WHAT THE EXERCISE ASKS:
Only the lines from the start of the data through the line with "np.linalg.norm(_g, axis=1)[:, None]" belong in the copy. Restate them word for word, minus the pictures.

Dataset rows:
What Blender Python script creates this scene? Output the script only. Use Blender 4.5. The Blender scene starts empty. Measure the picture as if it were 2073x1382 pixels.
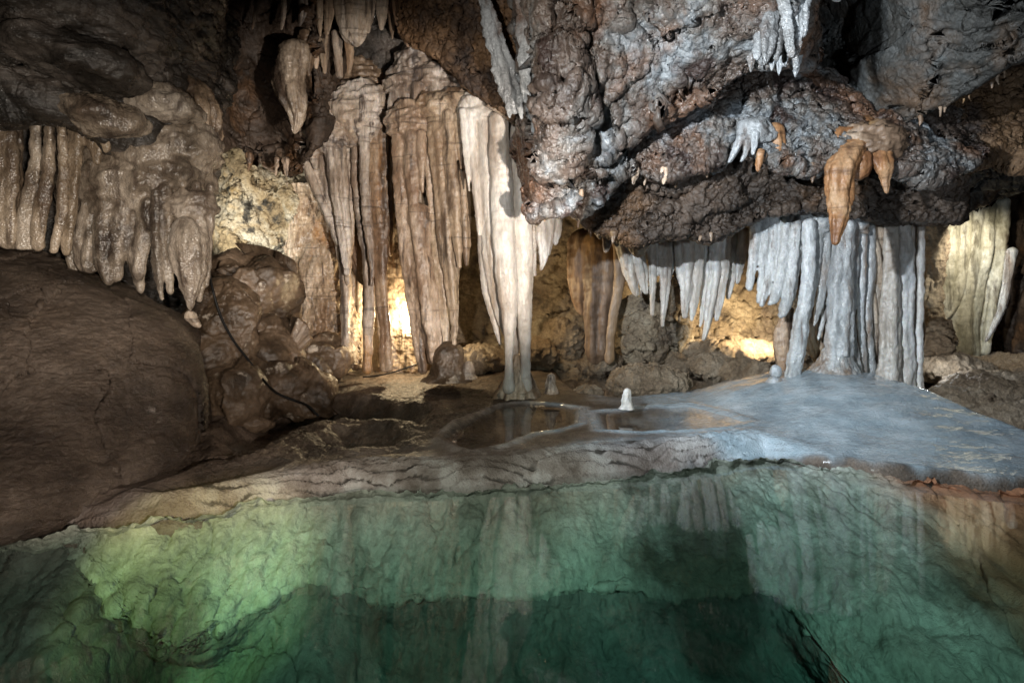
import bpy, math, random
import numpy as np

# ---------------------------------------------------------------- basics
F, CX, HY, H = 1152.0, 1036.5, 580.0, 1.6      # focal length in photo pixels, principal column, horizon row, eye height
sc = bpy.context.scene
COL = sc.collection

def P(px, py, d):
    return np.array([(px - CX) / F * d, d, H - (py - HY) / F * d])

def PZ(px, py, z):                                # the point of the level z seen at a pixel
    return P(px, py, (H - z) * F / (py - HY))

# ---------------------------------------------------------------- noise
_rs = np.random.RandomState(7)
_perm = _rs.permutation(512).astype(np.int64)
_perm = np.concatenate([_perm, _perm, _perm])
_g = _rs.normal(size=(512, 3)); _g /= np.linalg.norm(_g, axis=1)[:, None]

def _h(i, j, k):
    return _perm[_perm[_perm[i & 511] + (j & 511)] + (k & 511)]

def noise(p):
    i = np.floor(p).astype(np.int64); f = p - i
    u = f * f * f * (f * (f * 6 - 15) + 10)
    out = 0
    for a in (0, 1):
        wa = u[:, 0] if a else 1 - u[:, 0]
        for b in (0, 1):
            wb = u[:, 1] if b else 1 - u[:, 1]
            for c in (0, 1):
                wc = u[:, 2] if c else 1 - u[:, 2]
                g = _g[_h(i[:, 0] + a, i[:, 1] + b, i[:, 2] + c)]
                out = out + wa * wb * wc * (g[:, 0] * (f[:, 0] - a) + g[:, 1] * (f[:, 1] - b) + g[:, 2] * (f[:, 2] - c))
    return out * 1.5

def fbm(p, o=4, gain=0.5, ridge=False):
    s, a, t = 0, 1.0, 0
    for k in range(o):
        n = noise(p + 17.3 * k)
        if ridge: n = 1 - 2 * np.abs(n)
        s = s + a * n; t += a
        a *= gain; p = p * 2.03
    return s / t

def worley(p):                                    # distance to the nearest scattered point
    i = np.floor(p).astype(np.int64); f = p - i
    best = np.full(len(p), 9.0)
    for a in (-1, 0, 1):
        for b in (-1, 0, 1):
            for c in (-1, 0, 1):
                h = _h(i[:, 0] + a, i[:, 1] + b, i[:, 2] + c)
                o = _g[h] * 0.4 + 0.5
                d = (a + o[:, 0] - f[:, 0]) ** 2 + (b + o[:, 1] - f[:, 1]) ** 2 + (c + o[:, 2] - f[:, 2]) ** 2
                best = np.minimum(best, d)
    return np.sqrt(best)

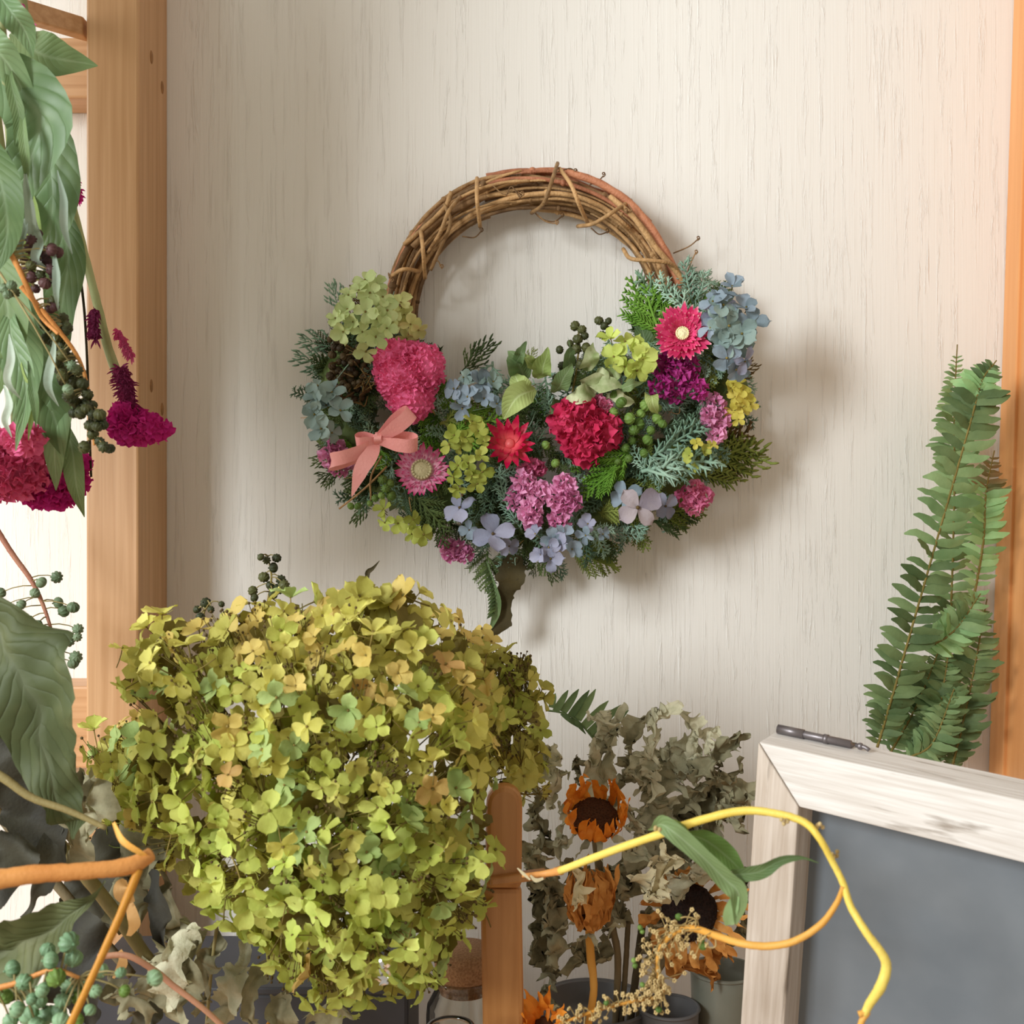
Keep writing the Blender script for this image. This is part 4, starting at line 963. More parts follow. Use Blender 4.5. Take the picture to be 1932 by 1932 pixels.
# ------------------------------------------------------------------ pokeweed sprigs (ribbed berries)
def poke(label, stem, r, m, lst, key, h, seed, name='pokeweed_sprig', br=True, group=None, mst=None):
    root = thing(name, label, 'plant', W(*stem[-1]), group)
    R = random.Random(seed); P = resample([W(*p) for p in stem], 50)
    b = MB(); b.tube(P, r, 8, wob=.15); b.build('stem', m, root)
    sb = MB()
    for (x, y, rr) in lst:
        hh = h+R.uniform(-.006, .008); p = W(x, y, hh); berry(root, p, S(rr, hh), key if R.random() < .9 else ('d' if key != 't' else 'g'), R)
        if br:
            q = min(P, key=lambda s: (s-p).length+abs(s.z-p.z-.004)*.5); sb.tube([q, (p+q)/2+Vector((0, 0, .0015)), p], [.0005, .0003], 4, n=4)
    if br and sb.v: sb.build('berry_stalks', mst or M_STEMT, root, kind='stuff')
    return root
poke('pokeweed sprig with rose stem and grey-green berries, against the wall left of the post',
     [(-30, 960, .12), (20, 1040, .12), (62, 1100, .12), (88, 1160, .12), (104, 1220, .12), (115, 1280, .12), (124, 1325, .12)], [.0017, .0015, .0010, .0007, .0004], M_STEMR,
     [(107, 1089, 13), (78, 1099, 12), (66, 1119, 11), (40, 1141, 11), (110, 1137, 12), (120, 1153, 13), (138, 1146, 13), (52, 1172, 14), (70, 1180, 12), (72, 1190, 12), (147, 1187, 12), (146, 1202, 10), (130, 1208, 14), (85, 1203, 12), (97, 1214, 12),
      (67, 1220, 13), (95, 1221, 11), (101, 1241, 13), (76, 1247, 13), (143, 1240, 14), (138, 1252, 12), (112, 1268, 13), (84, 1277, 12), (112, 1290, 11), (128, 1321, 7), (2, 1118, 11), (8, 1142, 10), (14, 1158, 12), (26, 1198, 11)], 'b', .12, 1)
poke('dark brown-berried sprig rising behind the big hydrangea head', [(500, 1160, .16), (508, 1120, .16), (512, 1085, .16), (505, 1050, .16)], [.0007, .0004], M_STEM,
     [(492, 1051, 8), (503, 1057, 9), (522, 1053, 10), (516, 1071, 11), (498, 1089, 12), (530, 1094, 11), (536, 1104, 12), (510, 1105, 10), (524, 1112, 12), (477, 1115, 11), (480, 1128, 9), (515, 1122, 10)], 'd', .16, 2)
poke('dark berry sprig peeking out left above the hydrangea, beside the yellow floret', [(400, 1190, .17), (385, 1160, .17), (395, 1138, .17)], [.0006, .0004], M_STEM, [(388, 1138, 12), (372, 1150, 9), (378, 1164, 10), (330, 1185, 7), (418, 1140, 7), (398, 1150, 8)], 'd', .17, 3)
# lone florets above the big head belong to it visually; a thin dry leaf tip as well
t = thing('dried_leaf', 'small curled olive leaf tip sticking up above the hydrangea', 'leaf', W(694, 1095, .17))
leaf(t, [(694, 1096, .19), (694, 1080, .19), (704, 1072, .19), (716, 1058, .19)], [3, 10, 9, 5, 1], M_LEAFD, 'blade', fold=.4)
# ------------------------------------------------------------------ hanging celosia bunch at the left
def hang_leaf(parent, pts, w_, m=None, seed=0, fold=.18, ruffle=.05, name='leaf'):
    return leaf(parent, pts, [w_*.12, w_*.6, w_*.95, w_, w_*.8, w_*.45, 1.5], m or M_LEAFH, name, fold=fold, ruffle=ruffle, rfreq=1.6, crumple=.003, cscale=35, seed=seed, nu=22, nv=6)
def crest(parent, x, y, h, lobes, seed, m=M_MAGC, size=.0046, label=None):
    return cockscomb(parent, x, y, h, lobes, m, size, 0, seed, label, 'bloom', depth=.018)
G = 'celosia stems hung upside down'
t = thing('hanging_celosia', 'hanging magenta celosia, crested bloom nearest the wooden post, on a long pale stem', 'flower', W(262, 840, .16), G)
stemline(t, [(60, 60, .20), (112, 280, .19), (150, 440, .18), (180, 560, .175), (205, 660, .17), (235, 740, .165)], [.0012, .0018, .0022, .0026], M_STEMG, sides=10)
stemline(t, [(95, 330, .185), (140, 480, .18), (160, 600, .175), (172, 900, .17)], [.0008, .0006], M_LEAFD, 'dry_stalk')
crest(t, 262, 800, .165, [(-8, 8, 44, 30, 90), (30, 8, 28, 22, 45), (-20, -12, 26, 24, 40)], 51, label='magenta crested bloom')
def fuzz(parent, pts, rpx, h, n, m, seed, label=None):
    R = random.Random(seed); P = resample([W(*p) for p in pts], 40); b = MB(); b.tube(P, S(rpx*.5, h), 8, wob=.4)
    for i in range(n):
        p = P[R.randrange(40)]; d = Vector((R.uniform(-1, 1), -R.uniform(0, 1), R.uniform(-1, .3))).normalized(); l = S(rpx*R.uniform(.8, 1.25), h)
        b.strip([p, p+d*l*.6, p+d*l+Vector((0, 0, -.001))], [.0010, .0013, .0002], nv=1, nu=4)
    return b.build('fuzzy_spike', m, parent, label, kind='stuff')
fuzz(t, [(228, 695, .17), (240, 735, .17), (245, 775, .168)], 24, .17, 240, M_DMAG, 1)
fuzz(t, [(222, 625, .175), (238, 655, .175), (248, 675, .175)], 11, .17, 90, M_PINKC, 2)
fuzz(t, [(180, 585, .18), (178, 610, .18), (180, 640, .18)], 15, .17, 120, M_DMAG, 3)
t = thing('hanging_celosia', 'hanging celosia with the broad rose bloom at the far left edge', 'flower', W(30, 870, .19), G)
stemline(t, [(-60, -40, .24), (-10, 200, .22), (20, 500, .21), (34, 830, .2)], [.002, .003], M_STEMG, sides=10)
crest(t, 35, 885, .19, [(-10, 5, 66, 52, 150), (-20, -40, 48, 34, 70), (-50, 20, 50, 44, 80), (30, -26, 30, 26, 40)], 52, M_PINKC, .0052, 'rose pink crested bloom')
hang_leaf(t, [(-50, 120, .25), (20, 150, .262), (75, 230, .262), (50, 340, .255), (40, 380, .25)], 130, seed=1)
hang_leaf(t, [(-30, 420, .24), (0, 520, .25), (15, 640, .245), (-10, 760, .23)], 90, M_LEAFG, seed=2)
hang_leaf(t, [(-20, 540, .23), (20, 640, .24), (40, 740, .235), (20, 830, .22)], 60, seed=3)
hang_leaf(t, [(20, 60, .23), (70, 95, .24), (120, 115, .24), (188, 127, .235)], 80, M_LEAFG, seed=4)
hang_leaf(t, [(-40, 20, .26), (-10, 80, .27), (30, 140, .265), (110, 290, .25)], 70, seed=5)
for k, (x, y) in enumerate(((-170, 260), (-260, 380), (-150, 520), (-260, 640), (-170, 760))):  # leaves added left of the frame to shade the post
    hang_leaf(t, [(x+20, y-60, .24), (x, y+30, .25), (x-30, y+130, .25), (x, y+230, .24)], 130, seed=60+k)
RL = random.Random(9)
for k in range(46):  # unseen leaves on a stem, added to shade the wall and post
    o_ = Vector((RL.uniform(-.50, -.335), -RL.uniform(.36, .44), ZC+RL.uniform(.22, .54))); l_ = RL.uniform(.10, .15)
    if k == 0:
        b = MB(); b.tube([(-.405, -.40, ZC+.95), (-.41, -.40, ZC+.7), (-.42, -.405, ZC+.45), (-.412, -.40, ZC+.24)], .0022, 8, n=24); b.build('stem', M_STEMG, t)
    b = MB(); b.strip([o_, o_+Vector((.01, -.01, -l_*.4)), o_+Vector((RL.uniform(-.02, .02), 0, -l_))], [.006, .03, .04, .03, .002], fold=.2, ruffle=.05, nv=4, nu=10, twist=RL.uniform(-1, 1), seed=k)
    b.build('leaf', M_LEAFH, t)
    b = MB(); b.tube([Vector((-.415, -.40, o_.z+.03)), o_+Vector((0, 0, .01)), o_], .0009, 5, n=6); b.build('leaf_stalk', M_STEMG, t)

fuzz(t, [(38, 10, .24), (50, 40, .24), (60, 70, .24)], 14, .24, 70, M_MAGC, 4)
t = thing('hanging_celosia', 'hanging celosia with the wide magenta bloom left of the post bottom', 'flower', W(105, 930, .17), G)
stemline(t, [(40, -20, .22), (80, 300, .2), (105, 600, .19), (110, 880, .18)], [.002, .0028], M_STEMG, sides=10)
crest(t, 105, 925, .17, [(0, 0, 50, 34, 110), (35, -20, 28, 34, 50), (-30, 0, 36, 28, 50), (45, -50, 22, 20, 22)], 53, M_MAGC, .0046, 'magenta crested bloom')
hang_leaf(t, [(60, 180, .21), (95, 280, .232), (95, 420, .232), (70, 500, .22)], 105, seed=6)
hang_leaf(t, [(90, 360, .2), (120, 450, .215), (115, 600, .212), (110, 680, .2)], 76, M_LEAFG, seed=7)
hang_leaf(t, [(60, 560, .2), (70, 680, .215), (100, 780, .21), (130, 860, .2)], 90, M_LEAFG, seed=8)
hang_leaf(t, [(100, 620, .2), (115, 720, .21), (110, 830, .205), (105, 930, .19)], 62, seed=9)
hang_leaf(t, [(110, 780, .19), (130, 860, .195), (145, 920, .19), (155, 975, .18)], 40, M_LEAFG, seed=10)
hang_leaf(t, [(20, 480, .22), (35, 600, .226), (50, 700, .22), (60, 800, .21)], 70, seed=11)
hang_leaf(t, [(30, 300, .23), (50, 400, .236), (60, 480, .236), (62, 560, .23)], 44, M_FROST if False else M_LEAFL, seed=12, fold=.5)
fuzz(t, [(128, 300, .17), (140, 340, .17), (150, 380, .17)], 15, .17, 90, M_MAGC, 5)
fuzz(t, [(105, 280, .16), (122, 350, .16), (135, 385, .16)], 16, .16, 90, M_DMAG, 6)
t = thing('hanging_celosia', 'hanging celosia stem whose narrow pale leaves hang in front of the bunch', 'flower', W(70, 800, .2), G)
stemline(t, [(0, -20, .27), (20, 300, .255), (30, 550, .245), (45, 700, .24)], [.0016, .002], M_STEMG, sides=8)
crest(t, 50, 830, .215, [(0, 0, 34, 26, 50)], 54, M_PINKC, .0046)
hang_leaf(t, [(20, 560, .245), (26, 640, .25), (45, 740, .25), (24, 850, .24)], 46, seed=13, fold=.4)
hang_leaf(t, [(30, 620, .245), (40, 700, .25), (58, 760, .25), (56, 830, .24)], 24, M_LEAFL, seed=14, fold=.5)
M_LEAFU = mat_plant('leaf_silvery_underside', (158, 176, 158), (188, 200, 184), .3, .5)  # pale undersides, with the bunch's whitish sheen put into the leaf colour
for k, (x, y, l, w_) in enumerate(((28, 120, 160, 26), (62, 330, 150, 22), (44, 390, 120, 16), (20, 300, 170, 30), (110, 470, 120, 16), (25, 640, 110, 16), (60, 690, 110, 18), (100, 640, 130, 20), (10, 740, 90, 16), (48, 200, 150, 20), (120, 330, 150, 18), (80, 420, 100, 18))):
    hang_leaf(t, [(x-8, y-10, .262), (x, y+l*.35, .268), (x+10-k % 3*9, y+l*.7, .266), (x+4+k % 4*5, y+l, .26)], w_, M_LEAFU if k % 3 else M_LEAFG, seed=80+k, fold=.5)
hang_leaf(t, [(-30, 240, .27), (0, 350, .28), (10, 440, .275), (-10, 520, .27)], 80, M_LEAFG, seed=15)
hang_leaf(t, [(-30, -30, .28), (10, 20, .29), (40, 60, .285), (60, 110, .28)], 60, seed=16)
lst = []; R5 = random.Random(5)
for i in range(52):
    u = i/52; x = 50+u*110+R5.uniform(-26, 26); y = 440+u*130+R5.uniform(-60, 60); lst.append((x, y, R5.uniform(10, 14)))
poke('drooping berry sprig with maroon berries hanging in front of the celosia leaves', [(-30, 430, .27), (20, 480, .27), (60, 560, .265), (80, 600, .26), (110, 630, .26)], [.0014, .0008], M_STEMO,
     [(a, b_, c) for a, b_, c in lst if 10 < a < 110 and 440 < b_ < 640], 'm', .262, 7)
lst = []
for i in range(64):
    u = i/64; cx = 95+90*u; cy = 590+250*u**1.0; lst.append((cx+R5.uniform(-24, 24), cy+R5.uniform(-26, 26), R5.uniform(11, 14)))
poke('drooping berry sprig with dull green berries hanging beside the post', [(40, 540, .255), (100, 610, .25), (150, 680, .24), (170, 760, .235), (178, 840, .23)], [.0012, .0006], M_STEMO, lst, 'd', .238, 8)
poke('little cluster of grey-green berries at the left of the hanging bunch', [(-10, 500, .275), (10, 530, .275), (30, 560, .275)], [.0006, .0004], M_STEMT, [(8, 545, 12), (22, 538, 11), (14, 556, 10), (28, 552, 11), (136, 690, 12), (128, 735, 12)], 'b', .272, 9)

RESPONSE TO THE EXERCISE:
What Blender Python script creates this scene? Output the script only. Use Blender 4.5. The Blender scene starts empty. Measure the picture as if it were 2073x1382 pixels.
import bpy, math, random
import numpy as np

# ---------------------------------------------------------------- basics
F, CX, HY, H = 1152.0, 1036.5, 580.0, 1.6      # focal length in photo pixels, principal column, horizon row, eye height
sc = bpy.context.scene
COL = sc.collection

def P(px, py, d):
    return np.array([(px - CX) / F * d, d, H - (py - HY) / F * d])

def PZ(px, py, z):                                # the point of the level z seen at a pixel
    return P(px, py, (H - z) * F / (py - HY))

# ---------------------------------------------------------------- noise
_rs = np.random.RandomState(7)
_perm = _rs.permutation(512).astype(np.int64)
_perm = np.concatenate([_perm, _perm, _perm])
_g = _rs.normal(size=(512, 3)); _g /= np.linalg.norm(_g, axis=1)[:, None]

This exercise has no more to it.